What the hell? All will be made clear next week, presumably. I’m going to put my money where my mouth is: I think the Yellow King and Carcosa are an extended metaphor for the atavistic evils of sexual abuse. The time-is-a-flat-circle stuff is a metaphor for how families pass down their baggage from generation to generation, not unlike how Twin Peaks BOB is a metaphor for child abuse. The sins of the father, and all that. Every episode has had a huge emphasis on families and fatherhood, and every one has contrasted the ideal of families with the grubby reality. (Also, both the Ledouxs and the Tuttles are families where evil seems to be passed down the family line.)

I might be wrong, of course. But hey, that’s part of the fun. In the meantime, one last time: visual clues. There’s not a great deal to be gleaned from the wall of Rust’s storage unit — “YELLOW KING,” “SCARS” and “CARCOSA,” but we knew that stuff already. And the picture of the spaghetti monster. What are these symbols behind Marty, though?

Also, this may be nothing, but what is the thing beside Audrey in this picture on Maggie’s mantelpiece?

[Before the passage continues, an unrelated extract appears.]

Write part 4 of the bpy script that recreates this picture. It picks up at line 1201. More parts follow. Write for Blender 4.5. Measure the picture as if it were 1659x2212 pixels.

And finally, one last question: Tuttle recognized the scene of the Dora Lange murder, and moved to shut it down — that’s been clear almost from the start. But there’s still the question: why was Dora Lange left like that? Why blow the cover off the whole thing? Most of the other girls have never been found, and active attempts have been made to cover up their disappearance. Why did this whole story begin in the first place? And how on earth will it end? Only two more sleeps until Sunday!